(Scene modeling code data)
---*---
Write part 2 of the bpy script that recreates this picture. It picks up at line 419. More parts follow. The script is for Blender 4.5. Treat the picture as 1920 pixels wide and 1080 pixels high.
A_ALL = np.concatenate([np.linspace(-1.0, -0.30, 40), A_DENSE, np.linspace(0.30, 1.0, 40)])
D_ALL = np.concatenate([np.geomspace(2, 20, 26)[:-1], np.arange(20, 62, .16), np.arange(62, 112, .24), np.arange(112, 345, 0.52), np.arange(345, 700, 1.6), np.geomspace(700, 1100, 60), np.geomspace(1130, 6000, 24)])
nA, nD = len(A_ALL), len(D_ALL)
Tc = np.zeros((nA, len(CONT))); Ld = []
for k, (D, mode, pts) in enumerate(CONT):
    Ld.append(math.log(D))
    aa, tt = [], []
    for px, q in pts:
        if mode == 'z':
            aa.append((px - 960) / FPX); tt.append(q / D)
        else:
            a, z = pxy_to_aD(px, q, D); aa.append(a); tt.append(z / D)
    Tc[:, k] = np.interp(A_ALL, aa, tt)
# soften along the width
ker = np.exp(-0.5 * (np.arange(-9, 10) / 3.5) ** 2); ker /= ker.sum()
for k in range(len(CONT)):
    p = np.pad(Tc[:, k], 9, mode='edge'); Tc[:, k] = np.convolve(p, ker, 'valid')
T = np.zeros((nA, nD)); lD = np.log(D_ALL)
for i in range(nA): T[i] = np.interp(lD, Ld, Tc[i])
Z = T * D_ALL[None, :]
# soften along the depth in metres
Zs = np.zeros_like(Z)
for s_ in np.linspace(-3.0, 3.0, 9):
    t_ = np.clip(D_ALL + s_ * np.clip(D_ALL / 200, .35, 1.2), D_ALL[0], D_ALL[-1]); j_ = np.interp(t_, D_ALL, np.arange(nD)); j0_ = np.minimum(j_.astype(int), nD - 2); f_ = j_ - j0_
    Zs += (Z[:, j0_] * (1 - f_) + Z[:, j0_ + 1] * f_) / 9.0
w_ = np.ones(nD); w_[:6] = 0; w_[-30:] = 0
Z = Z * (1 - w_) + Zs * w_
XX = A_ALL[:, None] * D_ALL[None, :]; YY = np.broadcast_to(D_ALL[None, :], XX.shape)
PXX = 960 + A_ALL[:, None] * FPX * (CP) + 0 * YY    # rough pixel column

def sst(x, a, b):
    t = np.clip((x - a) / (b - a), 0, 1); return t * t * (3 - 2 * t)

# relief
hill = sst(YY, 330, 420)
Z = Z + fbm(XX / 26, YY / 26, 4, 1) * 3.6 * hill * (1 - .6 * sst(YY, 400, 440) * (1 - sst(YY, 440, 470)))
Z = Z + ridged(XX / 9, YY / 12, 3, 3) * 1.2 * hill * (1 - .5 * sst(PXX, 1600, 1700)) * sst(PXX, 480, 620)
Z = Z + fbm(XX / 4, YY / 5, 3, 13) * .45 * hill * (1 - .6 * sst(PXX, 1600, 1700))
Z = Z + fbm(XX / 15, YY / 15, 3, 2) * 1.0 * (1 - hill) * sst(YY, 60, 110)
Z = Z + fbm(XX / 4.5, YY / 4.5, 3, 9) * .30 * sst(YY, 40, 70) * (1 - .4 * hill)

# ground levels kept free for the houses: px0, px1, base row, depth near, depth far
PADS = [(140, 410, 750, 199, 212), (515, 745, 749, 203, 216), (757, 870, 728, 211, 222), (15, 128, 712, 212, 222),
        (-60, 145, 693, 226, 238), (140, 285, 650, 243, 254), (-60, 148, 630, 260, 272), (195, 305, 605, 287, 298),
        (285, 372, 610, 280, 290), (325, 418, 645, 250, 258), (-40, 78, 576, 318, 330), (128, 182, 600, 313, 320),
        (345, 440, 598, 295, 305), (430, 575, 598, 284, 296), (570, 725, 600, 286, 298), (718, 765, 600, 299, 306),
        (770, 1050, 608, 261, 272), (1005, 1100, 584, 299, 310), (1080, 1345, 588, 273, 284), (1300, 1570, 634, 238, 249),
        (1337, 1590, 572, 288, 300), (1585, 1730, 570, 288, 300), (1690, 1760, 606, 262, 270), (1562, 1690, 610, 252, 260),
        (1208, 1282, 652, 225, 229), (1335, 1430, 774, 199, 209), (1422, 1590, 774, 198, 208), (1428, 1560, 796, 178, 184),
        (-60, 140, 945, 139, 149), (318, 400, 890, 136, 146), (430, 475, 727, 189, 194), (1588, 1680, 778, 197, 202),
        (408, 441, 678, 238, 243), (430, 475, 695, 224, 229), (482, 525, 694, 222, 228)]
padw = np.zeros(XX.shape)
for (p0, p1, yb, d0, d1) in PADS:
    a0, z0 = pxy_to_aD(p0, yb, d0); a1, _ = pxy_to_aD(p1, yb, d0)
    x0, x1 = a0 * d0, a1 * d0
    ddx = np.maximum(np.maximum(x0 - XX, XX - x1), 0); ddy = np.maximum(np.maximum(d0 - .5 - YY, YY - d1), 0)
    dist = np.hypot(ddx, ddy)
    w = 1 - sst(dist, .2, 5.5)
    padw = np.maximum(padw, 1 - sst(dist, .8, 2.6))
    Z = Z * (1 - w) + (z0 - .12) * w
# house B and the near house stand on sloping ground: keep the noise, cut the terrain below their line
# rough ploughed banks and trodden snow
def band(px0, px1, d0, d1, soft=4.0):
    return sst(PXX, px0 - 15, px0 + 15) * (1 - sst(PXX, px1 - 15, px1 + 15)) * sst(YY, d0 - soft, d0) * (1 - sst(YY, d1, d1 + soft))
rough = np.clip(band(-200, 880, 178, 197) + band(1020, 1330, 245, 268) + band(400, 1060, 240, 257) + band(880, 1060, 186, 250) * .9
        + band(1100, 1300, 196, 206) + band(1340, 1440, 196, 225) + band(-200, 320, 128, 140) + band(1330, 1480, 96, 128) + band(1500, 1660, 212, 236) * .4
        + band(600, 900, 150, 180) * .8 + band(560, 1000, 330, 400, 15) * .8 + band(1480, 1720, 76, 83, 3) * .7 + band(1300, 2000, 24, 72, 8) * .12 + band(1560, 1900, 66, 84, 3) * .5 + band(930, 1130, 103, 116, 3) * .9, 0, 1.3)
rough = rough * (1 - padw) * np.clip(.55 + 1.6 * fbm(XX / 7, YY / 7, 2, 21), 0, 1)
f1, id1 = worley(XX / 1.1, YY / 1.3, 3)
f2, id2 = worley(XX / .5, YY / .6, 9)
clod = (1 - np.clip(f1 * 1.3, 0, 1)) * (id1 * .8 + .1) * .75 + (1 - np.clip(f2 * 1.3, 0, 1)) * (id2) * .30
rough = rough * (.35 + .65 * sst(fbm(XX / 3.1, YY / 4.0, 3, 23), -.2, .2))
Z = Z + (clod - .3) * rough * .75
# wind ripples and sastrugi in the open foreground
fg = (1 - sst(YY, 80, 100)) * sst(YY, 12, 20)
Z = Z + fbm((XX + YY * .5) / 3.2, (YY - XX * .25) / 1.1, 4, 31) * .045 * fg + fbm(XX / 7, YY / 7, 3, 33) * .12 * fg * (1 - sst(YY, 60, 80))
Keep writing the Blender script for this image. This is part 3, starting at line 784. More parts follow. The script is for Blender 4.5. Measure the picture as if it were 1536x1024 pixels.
---*---
## TASK OBJECTIVE:
Nothing may be left out: return each entry exactly as it reads.

## SOLUTION:
Write part 2 of the bpy script that recreates this picture. It picks up at line 419. More parts follow. The script is for Blender 4.5. Treat the picture as 1920 pixels wide and 1080 pixels high.
A_ALL = np.concatenate([np.linspace(-1.0, -0.30, 40), A_DENSE, np.linspace(0.30, 1.0, 40)])
D_ALL = np.concatenate([np.geomspace(2, 20, 26)[:-1], np.arange(20, 62, .16), np.arange(62, 112, .24), np.arange(112, 345, 0.52), np.arange(345, 700, 1.6), np.geomspace(700, 1100, 60), np.geomspace(1130, 6000, 24)])
nA, nD = len(A_ALL), len(D_ALL)
Tc = np.zeros((nA, len(CONT))); Ld = []
for k, (D, mode, pts) in enumerate(CONT):
    Ld.append(math.log(D))
    aa, tt = [], []
    for px, q in pts:
        if mode == 'z':
            aa.append((px - 960) / FPX); tt.append(q / D)
        else:
            a, z = pxy_to_aD(px, q, D); aa.append(a); tt.append(z / D)
    Tc[:, k] = np.interp(A_ALL, aa, tt)
# soften along the width
ker = np.exp(-0.5 * (np.arange(-9, 10) / 3.5) ** 2); ker /= ker.sum()
for k in range(len(CONT)):
    p = np.pad(Tc[:, k], 9, mode='edge'); Tc[:, k] = np.convolve(p, ker, 'valid')
T = np.zeros((nA, nD)); lD = np.log(D_ALL)
for i in range(nA): T[i] = np.interp(lD, Ld, Tc[i])
Z = T * D_ALL[None, :]
# soften along the depth in metres
Zs = np.zeros_like(Z)
for s_ in np.linspace(-3.0, 3.0, 9):
    t_ = np.clip(D_ALL + s_ * np.clip(D_ALL / 200, .35, 1.2), D_ALL[0], D_ALL[-1]); j_ = np.interp(t_, D_ALL, np.arange(nD)); j0_ = np.minimum(j_.astype(int), nD - 2); f_ = j_ - j0_
    Zs += (Z[:, j0_] * (1 - f_) + Z[:, j0_ + 1] * f_) / 9.0
w_ = np.ones(nD); w_[:6] = 0; w_[-30:] = 0
Z = Z * (1 - w_) + Zs * w_
XX = A_ALL[:, None] * D_ALL[None, :]; YY = np.broadcast_to(D_ALL[None, :], XX.shape)
PXX = 960 + A_ALL[:, None] * FPX * (CP) + 0 * YY    # rough pixel column

def sst(x, a, b):
    t = np.clip((x - a) / (b - a), 0, 1); return t * t * (3 - 2 * t)

# relief
hill = sst(YY, 330, 420)
Z = Z + fbm(XX / 26, YY / 26, 4, 1) * 3.6 * hill * (1 - .6 * sst(YY, 400, 440) * (1 - sst(YY, 440, 470)))
Z = Z + ridged(XX / 9, YY / 12, 3, 3) * 1.2 * hill * (1 - .5 * sst(PXX, 1600, 1700)) * sst(PXX, 480, 620)
Z = Z + fbm(XX / 4, YY / 5, 3, 13) * .45 * hill * (1 - .6 * sst(PXX, 1600, 1700))
Z = Z + fbm(XX / 15, YY / 15, 3, 2) * 1.0 * (1 - hill) * sst(YY, 60, 110)
Z = Z + fbm(XX / 4.5, YY / 4.5, 3, 9) * .30 * sst(YY, 40, 70) * (1 - .4 * hill)

# ground levels kept free for the houses: px0, px1, base row, depth near, depth far
PADS = [(140, 410, 750, 199, 212), (515, 745, 749, 203, 216), (757, 870, 728, 211, 222), (15, 128, 712, 212, 222),
        (-60, 145, 693, 226, 238), (140, 285, 650, 243, 254), (-60, 148, 630, 260, 272), (195, 305, 605, 287, 298),
        (285, 372, 610, 280, 290), (325, 418, 645, 250, 258), (-40, 78, 576, 318, 330), (128, 182, 600, 313, 320),
        (345, 440, 598, 295, 305), (430, 575, 598, 284, 296), (570, 725, 600, 286, 298), (718, 765, 600, 299, 306),
        (770, 1050, 608, 261, 272), (1005, 1100, 584, 299, 310), (1080, 1345, 588, 273, 284), (1300, 1570, 634, 238, 249),
        (1337, 1590, 572, 288, 300), (1585, 1730, 570, 288, 300), (1690, 1760, 606, 262, 270), (1562, 1690, 610, 252, 260),
        (1208, 1282, 652, 225, 229), (1335, 1430, 774, 199, 209), (1422, 1590, 774, 198, 208), (1428, 1560, 796, 178, 184),
        (-60, 140, 945, 139, 149), (318, 400, 890, 136, 146), (430, 475, 727, 189, 194), (1588, 1680, 778, 197, 202),
        (408, 441, 678, 238, 243), (430, 475, 695, 224, 229), (482, 525, 694, 222, 228)]
padw = np.zeros(XX.shape)
for (p0, p1, yb, d0, d1) in PADS:
    a0, z0 = pxy_to_aD(p0, yb, d0); a1, _ = pxy_to_aD(p1, yb, d0)
    x0, x1 = a0 * d0, a1 * d0
    ddx = np.maximum(np.maximum(x0 - XX, XX - x1), 0); ddy = np.maximum(np.maximum(d0 - .5 - YY, YY - d1), 0)
    dist = np.hypot(ddx, ddy)
    w = 1 - sst(dist, .2, 5.5)
    padw = np.maximum(padw, 1 - sst(dist, .8, 2.6))
    Z = Z * (1 - w) + (z0 - .12) * w
# house B and the near house stand on sloping ground: keep the noise, cut the terrain below their line
# rough ploughed banks and trodden snow
def band(px0, px1, d0, d1, soft=4.0):
    return sst(PXX, px0 - 15, px0 + 15) * (1 - sst(PXX, px1 - 15, px1 + 15)) * sst(YY, d0 - soft, d0) * (1 - sst(YY, d1, d1 + soft))
rough = np.clip(band(-200, 880, 178, 197) + band(1020, 1330, 245, 268) + band(400, 1060, 240, 257) + band(880, 1060, 186, 250) * .9
        + band(1100, 1300, 196, 206) + band(1340, 1440, 196, 225) + band(-200, 320, 128, 140) + band(1330, 1480, 96, 128) + band(1500, 1660, 212, 236) * .4
        + band(600, 900, 150, 180) * .8 + band(560, 1000, 330, 400, 15) * .8 + band(1480, 1720, 76, 83, 3) * .7 + band(1300, 2000, 24, 72, 8) * .12 + band(1560, 1900, 66, 84, 3) * .5 + band(930, 1130, 103, 116, 3) * .9, 0, 1.3)
rough = rough * (1 - padw) * np.clip(.55 + 1.6 * fbm(XX / 7, YY / 7, 2, 21), 0, 1)
f1, id1 = worley(XX / 1.1, YY / 1.3, 3)
f2, id2 = worley(XX / .5, YY / .6, 9)
clod = (1 - np.clip(f1 * 1.3, 0, 1)) * (id1 * .8 + .1) * .75 + (1 - np.clip(f2 * 1.3, 0, 1)) * (id2) * .30
rough = rough * (.35 + .65 * sst(fbm(XX / 3.1, YY / 4.0, 3, 23), -.2, .2))
Z = Z + (clod - .3) * rough * .75
# wind ripples and sastrugi in the open foreground
fg = (1 - sst(YY, 80, 100)) * sst(YY, 12, 20)
Z = Z + fbm((XX + YY * .5) / 3.2, (YY - XX * .25) / 1.1, 4, 31) * .045 * fg + fbm(XX / 7, YY / 7, 3, 33) * .12 * fg * (1 - sst(YY, 60, 80))
Keep writing the Blender script for this image. This is part 3, starting at line 784. More parts follow. The script is for Blender 4.5. Measure the picture as if it were 1536x1024 pixels.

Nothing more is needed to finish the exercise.